══ RECORDS FOR THIS TASK
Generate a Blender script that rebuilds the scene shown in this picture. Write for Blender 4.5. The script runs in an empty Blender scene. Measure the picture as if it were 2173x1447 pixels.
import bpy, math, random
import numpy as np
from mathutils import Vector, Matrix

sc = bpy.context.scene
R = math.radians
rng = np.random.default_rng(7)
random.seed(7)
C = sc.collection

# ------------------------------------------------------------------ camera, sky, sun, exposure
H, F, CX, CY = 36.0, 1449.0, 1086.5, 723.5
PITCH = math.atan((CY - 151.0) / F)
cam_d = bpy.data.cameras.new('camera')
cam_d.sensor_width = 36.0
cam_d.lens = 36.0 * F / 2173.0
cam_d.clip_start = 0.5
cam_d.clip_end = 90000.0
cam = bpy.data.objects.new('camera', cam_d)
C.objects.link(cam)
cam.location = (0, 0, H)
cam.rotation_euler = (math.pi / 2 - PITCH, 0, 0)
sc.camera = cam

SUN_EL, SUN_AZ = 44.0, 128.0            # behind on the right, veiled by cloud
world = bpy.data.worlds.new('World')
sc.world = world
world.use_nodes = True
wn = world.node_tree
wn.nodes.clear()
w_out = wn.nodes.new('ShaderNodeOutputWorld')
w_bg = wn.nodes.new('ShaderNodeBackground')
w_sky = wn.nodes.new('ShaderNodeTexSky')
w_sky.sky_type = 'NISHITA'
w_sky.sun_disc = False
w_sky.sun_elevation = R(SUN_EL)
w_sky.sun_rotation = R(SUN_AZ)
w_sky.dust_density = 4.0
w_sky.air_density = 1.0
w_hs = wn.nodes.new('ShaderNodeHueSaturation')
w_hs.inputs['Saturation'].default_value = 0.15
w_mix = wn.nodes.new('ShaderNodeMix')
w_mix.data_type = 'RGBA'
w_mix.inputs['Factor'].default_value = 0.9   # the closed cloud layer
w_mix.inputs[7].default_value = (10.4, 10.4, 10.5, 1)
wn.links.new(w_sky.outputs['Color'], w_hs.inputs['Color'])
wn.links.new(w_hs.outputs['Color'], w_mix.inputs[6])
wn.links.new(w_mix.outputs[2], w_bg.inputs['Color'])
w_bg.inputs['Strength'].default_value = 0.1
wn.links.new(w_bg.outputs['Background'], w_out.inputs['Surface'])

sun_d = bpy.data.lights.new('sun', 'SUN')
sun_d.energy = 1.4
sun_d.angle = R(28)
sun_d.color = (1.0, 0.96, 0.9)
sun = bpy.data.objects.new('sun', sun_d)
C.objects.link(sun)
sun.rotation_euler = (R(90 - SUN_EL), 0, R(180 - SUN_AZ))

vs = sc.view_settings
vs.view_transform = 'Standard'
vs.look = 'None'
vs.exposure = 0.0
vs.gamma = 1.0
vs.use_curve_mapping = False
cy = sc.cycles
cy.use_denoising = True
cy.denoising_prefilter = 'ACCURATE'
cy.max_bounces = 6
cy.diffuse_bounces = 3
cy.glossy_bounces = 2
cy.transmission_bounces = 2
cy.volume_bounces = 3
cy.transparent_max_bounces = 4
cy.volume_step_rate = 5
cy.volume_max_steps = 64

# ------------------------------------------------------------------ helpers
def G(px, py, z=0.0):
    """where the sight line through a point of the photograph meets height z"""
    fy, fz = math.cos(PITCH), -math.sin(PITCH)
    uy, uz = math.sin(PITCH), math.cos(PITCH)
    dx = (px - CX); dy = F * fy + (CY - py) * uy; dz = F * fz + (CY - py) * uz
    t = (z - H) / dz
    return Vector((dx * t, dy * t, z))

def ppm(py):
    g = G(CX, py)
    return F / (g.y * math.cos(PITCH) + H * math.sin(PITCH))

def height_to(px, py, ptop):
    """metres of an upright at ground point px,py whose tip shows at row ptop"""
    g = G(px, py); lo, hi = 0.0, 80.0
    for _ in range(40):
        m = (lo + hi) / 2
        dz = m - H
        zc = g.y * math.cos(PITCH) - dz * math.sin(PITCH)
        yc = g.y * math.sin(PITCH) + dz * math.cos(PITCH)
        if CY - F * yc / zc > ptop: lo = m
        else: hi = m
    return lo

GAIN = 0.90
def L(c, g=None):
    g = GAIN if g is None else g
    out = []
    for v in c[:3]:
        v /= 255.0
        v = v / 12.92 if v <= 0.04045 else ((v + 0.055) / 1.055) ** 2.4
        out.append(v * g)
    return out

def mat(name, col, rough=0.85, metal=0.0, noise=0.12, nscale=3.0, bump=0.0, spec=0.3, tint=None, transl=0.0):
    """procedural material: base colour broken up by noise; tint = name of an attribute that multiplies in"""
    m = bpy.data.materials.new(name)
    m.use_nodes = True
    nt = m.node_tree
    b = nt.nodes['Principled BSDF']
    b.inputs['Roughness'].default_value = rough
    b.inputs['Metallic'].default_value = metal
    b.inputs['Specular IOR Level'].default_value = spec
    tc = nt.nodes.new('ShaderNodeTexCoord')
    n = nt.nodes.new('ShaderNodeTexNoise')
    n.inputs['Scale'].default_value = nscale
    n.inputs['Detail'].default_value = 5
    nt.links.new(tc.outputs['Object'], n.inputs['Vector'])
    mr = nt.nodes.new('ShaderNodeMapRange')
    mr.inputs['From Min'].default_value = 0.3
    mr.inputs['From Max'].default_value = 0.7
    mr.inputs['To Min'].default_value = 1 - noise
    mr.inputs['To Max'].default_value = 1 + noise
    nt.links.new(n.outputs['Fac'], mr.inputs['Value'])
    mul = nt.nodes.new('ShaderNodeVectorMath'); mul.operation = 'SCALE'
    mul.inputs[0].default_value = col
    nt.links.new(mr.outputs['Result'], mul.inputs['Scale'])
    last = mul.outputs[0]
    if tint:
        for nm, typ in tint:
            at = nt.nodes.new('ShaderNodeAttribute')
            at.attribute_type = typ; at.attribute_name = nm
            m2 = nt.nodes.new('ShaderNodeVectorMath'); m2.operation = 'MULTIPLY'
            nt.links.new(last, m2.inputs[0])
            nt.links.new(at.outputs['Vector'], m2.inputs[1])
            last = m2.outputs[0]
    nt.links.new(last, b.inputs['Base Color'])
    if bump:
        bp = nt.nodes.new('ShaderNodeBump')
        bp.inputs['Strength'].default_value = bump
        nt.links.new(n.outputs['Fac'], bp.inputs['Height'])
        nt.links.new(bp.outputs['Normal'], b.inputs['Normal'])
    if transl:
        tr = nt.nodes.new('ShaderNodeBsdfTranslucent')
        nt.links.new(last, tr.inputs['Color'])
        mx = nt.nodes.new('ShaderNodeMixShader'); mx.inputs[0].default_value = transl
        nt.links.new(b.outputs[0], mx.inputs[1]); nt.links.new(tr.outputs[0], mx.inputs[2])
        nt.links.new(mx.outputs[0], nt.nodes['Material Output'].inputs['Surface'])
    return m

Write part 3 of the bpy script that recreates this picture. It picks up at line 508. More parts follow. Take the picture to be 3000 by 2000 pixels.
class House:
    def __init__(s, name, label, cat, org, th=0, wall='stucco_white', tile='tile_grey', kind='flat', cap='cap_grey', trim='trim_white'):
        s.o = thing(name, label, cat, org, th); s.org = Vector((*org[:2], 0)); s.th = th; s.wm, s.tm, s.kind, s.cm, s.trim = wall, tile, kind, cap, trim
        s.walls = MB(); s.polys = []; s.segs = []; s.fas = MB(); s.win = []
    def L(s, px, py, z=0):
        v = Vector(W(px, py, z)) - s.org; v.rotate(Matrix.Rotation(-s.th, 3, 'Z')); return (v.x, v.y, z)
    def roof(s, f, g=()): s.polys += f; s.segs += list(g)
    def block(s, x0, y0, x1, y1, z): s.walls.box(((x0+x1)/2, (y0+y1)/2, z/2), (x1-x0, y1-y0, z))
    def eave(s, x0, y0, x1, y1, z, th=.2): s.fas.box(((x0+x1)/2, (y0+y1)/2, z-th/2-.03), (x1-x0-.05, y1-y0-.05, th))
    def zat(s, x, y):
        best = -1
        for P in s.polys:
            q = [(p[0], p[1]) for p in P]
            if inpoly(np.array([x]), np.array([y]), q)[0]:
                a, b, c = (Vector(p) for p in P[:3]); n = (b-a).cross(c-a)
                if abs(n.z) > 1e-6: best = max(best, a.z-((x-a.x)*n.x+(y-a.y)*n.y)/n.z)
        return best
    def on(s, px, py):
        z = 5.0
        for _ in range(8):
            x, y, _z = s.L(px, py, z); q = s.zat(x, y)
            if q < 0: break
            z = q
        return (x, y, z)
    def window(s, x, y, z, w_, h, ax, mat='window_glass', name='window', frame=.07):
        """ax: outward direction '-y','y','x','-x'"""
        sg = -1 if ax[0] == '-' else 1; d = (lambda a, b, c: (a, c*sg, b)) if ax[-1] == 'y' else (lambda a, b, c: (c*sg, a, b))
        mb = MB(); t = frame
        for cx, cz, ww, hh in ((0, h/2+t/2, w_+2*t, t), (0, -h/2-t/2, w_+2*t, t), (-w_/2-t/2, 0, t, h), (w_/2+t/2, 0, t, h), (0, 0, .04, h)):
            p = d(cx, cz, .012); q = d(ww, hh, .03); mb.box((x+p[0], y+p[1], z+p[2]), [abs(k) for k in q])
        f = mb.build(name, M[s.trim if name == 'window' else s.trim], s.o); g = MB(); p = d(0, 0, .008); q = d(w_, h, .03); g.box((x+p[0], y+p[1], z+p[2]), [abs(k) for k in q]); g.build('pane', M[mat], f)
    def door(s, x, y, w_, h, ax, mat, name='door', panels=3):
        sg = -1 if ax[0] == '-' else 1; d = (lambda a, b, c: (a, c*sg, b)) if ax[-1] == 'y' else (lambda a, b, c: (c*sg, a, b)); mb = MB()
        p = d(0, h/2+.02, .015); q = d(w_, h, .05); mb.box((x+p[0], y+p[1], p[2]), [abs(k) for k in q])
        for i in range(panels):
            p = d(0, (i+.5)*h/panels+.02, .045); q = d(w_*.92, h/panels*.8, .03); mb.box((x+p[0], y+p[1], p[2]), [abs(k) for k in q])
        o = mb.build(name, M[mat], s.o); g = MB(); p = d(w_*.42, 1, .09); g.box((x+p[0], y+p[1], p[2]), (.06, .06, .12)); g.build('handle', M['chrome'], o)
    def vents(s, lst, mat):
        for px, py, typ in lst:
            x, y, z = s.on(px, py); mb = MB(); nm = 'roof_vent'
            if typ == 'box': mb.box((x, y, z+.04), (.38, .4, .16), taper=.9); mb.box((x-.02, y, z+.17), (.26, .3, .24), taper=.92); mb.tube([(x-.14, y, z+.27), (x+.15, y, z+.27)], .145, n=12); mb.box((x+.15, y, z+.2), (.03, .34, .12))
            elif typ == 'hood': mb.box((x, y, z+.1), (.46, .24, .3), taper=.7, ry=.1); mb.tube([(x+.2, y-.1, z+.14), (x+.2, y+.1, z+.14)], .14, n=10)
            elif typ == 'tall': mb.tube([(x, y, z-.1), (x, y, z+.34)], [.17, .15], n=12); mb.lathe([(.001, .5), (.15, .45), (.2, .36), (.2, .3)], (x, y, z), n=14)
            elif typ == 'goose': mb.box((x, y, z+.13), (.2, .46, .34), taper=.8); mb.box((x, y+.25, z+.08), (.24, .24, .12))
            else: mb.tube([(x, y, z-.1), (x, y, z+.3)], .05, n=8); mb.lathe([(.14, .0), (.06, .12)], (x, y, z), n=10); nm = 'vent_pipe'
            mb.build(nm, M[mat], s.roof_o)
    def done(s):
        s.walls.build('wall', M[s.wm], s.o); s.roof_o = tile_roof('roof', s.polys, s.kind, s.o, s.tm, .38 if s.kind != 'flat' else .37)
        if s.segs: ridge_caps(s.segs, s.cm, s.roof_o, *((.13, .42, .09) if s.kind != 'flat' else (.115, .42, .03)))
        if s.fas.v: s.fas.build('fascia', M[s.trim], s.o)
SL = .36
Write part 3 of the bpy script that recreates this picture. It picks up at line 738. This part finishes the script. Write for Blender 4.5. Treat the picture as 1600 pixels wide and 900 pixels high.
════
## DIRECTION
Quote every line of the records above, from the first down to the one holding "sc.camera = cam", exactly as written.

## RESPONSE TO THIS TASK
Generate a Blender script that rebuilds the scene shown in this picture. Write for Blender 4.5. The script runs in an empty Blender scene. Measure the picture as if it were 2173x1447 pixels.
import bpy, math, random
import numpy as np
from mathutils import Vector, Matrix

sc = bpy.context.scene
R = math.radians
rng = np.random.default_rng(7)
random.seed(7)
C = sc.collection

# ------------------------------------------------------------------ camera, sky, sun, exposure
H, F, CX, CY = 36.0, 1449.0, 1086.5, 723.5
PITCH = math.atan((CY - 151.0) / F)
cam_d = bpy.data.cameras.new('camera')
cam_d.sensor_width = 36.0
cam_d.lens = 36.0 * F / 2173.0
cam_d.clip_start = 0.5
cam_d.clip_end = 90000.0
cam = bpy.data.objects.new('camera', cam_d)
C.objects.link(cam)
cam.location = (0, 0, H)
cam.rotation_euler = (math.pi / 2 - PITCH, 0, 0)
sc.camera = cam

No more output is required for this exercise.